I'm newly obsessed with the Baker Creek catalogue. This year I'm tackling multiple varieties of hot peppers - Brazilian starfish, white habaneros, something called the fish pepper! I am determined to prove at least one of my thumbs is green (ish).

@jsc and Laura- Honest Weight sells lots of heirloom tomato varieties and they're organic. It's nice that they sell them as single plants, so you can get a variety and the right amount for whatever space you have.

@AJ - I have chicken wire around my raised bed and it works great to keep the bunnies out but the chipmunks go under it. I've read you have to put the fencing 2 feet down into the ground to keep them out.
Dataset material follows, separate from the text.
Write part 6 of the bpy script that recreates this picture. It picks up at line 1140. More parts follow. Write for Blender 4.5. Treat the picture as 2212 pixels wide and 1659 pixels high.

The little b@$+@rd$ like to take one bite from each tomato, just before it becomes ripe enough to pick.

Regarding sources for heirloom tomato plants, Gade Farm in Guilderland usually has some Brandywine seedlings and a few others. They also have Sungold or Sunsugar seedlings which are the BEST TOMATOES EVER.
The biggest selection of heirlooms is as at Faddegon's but the plants are super duper expensive, like $4 each. The yield from the plant doesn't justify the price of a seedling, it's how expensive it is.